David Derek Stacton (born Arthur Lionel Kingsley Evans, May 27, 1923 - January 19, 1968) was an American novelist, historian and poet.
Stacton was born in San Francisco. In author profiles, however, he claimed to have been born April 25, 1925, in Minden, Nevada (several of his books are set in Nevada). Stacton attended Stanford University from 1941 to 1943. He served in the Civilian Public Service as a conscientious objector, and wrote a letter as "David Stacton" decrying the compliant American masses to Dwight Macdonald's Politics in 1945. He legally changed his name to David Derek Stacton on September 3, 1946. He changed his name to disassociate himself from his father, and because he believed the surname was unique to him in the United States (as a child he had been known to friends as "Lyonel"). He attended San Francisco State College from 1947 to 1948, and graduated from the University of California, Berkeley in January 1951. He lived in Europe from 1951 to 1954, 1960–1962, and 1964–1965. Most of his books as David Stacton were originally published in England. Stacton wrote under the pseudonyms Carse Boyd, Bud Clifton, David Dereksen and David West. He also ghosted Living Religions Of The World a 1956 work accredited to Frederic Spiegelberg.
Stacton may have lied about being married, and recollections by friends and people who personally met him strongly indicate that he was gay and unafraid of being flamboyant in person. One memoir records Stacton's penchant for drag. The few author descriptions in contemporary reviews were much taken by his wearing of cowboy boots. In 1965-1966 he taught at Washington and Lee College. He died January 19, 1968, in Fredensborg, Denmark. His death was reported as being from a stroke. Stacton had had epilepsy since a child.
David Stacton's earliest published works were poems, often betraying the influence of T.S. Eliot, which were published in American little magazines. They were collected in 1953. David Stacton began his career as a novelist as a writer of moody California-based novels, became moderately well known as a writer of short, concentrated historical and biographical novels, and then ended his career as a writer of lengthy histories. His historical novels are distinctive for covering many disparate periods and historical figures and were popular with a coterie of critics but they never reached a wide audience. His novels usually focus on a couple of characters who are often highly private, unusual, even perverse individuals, so that his novels are more about encompassing the range of their personalities and motives through introspection rather than through narrative and plot. Stacton frequently refers to life as a "Cosmic Opera House".

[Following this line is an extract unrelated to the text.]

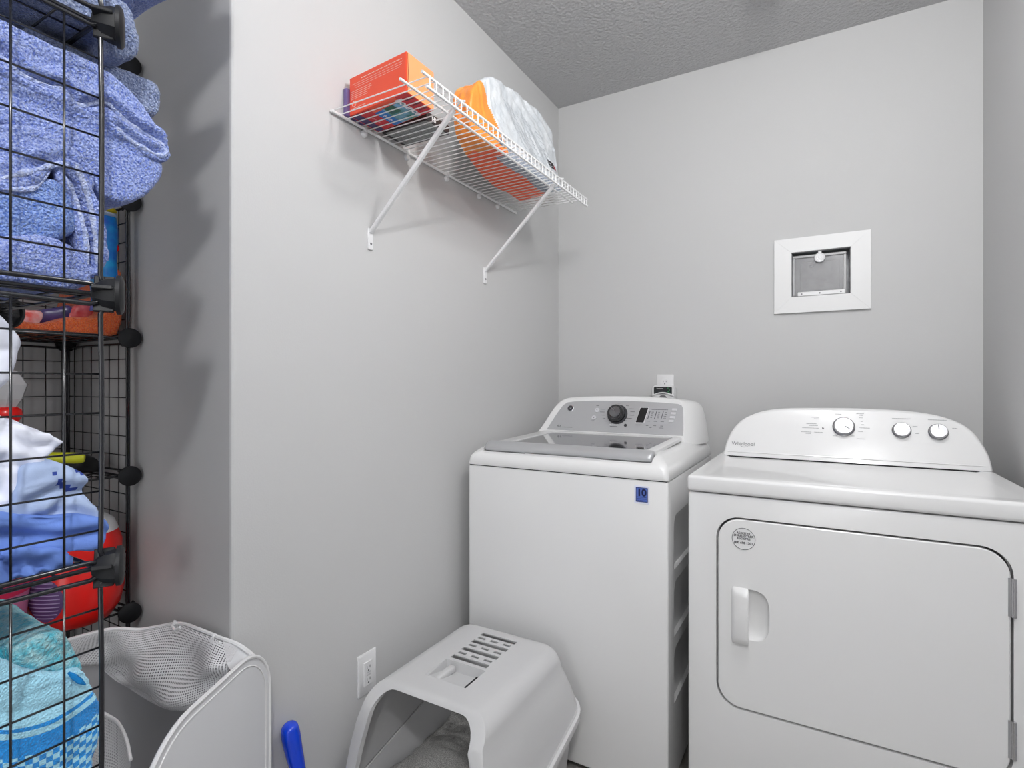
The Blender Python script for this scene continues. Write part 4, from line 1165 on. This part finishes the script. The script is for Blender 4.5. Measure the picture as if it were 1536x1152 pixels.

He wrote three series of thematically related triptychs. In his first triptych, "The Invincible Questions", Stacton chooses protagonists who are more important for their personal inquiries into the nature of reality than anything that they do, despite being a pharaoh, a king, and monk. His second "American" triptych is highly critical of the development of American history and of America's tendencies to both imperialism and isolationism. And in his third triptych, Stacton examines, with considerable irony, the eternally fraught relationship between archetypal Man and Woman, beginning with Hindu myth, then looking comically at a famous period romance, and concluding with sad events at a film festival in the recent past.
Stacton's novels are often low in dialogue, and sometimes full of his witty scornful comments on his characters and life. Stacton had an epigrammatic style and enjoyed a sophisticated irony, although antipathetic critics took him to task for pretentious vocabulary, a tendency to florid paradoxes, and anachronistic allusions (i.e. describing a 14th-century Zen garden using phrases from Marianne Moore and Peter Pan). In 1963, Time magazine praised his work as "masses of epigrams marinated in a stinging mixture of metaphysics and blood" and suggested that "something similar might have been the result if the Duc de la Rochefoucauld had written novels with plots suggested by Jack London".[1] His other literary influences include Walter Pater, for his choice of characters with frustrated artistic and emotional longings, and Lytton Strachey for his witty attention to history. Several of Stacton's novels feature homosexual characters prominently when this was uncommon.
Besides the novels and other literary works published under his name, he published a wide range of pseudonymous novels of the Cowboy, Thriller and Exploitation genres. His pulp novels about juvenile delinquents written under pseudonyms proved very popular, were translated into numerous languages and D for Delinquent was one of Ace's top sellers for 1958. The Power Gods, about a motorcycle gang, was set in Nevada. Muscle Boy, which features in many histories of gay pulp fiction, was inspired by an actual crime ring based in San Francisco, but Clifton transplanted the action to Muscle Beach and populated it with an assortment of flamboyant party boys and hustlers. The reaction of the real life figures identifiable in the novel was one reason he left the San Francisco area, more or less permanently, in 1959.
Faber Finds has republished seven of Stacton's novels. (Times Literary Supplement, April 5, 2013).
Fans of David Stacton include John Crowley (Stacton was the inspiration for the character Fellowes Kraft in Crowley's Ægypt sequence[2]), Thomas M. Disch, and Peter Beagle.